### YOUR OBJECTIVE
Please give back word for word the lines below, from the first one through the one with "bm = NB(); box(bm, (-.152, .029, .012), (-.138, .0305, .017));".

### SUPPLIED DATA
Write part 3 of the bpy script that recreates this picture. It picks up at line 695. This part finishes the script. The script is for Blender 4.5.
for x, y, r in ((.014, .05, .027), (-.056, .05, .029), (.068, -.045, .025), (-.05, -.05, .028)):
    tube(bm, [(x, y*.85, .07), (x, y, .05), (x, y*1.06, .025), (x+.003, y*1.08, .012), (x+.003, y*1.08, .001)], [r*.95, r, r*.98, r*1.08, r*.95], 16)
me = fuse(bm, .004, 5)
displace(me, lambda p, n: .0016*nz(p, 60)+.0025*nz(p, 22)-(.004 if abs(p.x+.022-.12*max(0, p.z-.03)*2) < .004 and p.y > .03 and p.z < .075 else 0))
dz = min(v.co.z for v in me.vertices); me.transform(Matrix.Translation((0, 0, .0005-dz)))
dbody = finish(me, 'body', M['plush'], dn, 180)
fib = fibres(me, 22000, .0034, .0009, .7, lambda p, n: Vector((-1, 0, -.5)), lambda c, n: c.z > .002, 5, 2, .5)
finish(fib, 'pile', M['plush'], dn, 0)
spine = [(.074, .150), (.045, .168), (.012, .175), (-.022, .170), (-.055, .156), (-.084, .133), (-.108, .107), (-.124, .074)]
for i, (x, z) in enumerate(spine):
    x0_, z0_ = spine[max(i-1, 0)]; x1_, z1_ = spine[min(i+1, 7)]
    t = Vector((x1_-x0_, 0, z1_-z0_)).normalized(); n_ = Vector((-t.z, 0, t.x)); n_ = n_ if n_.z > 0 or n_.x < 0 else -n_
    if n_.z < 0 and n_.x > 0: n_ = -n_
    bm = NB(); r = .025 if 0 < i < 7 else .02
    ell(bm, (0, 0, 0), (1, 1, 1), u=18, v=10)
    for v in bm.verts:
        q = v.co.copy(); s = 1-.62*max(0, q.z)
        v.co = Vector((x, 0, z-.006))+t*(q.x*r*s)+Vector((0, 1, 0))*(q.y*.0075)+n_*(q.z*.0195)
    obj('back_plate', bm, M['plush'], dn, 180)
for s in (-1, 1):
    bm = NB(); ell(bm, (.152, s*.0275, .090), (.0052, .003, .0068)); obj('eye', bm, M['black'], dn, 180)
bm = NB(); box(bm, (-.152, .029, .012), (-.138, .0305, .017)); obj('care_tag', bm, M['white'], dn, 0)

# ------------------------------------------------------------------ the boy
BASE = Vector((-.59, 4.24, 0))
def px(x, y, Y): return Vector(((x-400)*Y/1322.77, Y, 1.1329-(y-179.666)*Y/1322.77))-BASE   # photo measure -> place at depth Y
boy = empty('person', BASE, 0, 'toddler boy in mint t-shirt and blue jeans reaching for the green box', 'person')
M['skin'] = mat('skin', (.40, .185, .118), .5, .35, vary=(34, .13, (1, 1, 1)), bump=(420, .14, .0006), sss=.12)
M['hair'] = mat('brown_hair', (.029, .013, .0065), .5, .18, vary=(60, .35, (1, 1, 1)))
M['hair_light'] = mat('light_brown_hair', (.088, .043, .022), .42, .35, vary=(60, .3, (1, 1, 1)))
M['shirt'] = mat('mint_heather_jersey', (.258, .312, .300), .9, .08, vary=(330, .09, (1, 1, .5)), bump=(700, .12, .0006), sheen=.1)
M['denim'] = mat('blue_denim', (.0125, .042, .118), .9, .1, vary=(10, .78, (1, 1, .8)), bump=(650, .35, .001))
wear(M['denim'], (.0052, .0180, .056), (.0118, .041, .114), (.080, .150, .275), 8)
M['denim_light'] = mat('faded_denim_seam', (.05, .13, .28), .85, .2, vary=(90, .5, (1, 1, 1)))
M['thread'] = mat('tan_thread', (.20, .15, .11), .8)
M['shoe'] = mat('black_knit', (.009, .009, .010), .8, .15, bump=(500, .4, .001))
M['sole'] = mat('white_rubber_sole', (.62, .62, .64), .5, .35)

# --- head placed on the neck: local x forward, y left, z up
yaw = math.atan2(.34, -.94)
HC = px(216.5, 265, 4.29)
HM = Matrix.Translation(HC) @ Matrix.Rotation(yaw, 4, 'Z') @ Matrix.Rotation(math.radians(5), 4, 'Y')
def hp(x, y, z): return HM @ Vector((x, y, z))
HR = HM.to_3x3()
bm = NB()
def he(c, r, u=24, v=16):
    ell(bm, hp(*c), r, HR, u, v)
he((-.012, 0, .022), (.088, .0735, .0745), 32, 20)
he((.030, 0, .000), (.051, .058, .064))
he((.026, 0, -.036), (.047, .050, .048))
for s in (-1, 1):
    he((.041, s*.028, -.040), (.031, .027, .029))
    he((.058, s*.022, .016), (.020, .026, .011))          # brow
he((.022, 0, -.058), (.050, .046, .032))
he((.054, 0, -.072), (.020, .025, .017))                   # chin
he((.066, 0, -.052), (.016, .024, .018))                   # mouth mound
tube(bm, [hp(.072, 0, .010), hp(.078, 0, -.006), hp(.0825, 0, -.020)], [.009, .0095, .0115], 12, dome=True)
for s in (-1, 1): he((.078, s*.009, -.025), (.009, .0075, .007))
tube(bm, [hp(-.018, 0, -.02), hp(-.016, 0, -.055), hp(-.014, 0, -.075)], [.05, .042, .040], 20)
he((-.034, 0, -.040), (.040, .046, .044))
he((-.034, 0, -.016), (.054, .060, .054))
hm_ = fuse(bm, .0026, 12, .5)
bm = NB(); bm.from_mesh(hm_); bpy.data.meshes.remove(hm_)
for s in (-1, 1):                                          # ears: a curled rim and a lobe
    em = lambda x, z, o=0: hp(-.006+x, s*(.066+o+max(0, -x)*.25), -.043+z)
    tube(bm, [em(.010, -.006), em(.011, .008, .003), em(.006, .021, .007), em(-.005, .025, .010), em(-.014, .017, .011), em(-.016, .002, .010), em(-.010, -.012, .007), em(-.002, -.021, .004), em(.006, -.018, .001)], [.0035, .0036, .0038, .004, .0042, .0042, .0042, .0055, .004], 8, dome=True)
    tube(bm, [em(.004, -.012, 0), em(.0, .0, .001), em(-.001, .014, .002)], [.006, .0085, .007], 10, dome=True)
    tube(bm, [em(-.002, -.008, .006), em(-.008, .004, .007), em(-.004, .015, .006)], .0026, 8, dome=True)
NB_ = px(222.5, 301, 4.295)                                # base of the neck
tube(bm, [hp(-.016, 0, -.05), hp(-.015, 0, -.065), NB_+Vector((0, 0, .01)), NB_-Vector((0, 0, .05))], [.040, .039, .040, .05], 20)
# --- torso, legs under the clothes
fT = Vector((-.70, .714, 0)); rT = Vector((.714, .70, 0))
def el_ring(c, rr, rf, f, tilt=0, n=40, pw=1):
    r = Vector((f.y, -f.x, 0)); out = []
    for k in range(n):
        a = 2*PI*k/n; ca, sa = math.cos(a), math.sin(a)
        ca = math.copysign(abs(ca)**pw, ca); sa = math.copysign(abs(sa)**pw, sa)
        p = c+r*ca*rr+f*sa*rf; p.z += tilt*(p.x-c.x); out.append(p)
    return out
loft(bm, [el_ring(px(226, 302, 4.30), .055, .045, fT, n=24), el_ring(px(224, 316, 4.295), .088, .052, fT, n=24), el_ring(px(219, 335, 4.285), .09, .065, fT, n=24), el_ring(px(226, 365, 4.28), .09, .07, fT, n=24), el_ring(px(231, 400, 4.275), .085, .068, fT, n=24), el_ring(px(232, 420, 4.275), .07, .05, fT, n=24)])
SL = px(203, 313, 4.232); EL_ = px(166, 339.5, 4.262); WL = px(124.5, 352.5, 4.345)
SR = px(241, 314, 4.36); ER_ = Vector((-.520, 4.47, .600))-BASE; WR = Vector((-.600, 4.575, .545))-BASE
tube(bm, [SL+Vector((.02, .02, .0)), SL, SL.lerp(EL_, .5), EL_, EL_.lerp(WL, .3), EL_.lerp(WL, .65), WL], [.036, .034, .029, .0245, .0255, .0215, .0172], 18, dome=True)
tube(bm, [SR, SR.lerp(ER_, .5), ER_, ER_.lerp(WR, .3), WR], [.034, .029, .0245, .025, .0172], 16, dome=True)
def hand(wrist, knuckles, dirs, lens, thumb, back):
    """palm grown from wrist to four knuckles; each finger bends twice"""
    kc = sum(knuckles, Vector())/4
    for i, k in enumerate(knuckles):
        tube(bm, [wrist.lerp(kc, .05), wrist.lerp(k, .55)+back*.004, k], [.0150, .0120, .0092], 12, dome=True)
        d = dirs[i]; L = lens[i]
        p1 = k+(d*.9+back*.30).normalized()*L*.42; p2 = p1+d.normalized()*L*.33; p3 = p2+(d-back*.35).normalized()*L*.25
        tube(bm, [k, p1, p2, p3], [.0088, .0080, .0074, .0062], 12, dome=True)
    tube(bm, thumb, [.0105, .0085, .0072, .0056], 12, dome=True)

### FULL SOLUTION
Write part 3 of the bpy script that recreates this picture. It picks up at line 695. This part finishes the script. The script is for Blender 4.5.
for x, y, r in ((.014, .05, .027), (-.056, .05, .029), (.068, -.045, .025), (-.05, -.05, .028)):
    tube(bm, [(x, y*.85, .07), (x, y, .05), (x, y*1.06, .025), (x+.003, y*1.08, .012), (x+.003, y*1.08, .001)], [r*.95, r, r*.98, r*1.08, r*.95], 16)
me = fuse(bm, .004, 5)
displace(me, lambda p, n: .0016*nz(p, 60)+.0025*nz(p, 22)-(.004 if abs(p.x+.022-.12*max(0, p.z-.03)*2) < .004 and p.y > .03 and p.z < .075 else 0))
dz = min(v.co.z for v in me.vertices); me.transform(Matrix.Translation((0, 0, .0005-dz)))
dbody = finish(me, 'body', M['plush'], dn, 180)
fib = fibres(me, 22000, .0034, .0009, .7, lambda p, n: Vector((-1, 0, -.5)), lambda c, n: c.z > .002, 5, 2, .5)
finish(fib, 'pile', M['plush'], dn, 0)
spine = [(.074, .150), (.045, .168), (.012, .175), (-.022, .170), (-.055, .156), (-.084, .133), (-.108, .107), (-.124, .074)]
for i, (x, z) in enumerate(spine):
    x0_, z0_ = spine[max(i-1, 0)]; x1_, z1_ = spine[min(i+1, 7)]
    t = Vector((x1_-x0_, 0, z1_-z0_)).normalized(); n_ = Vector((-t.z, 0, t.x)); n_ = n_ if n_.z > 0 or n_.x < 0 else -n_
    if n_.z < 0 and n_.x > 0: n_ = -n_
    bm = NB(); r = .025 if 0 < i < 7 else .02
    ell(bm, (0, 0, 0), (1, 1, 1), u=18, v=10)
    for v in bm.verts:
        q = v.co.copy(); s = 1-.62*max(0, q.z)
        v.co = Vector((x, 0, z-.006))+t*(q.x*r*s)+Vector((0, 1, 0))*(q.y*.0075)+n_*(q.z*.0195)
    obj('back_plate', bm, M['plush'], dn, 180)
for s in (-1, 1):
    bm = NB(); ell(bm, (.152, s*.0275, .090), (.0052, .003, .0068)); obj('eye', bm, M['black'], dn, 180)
bm = NB(); box(bm, (-.152, .029, .012), (-.138, .0305, .017)); obj('care_tag', bm, M['white'], dn, 0)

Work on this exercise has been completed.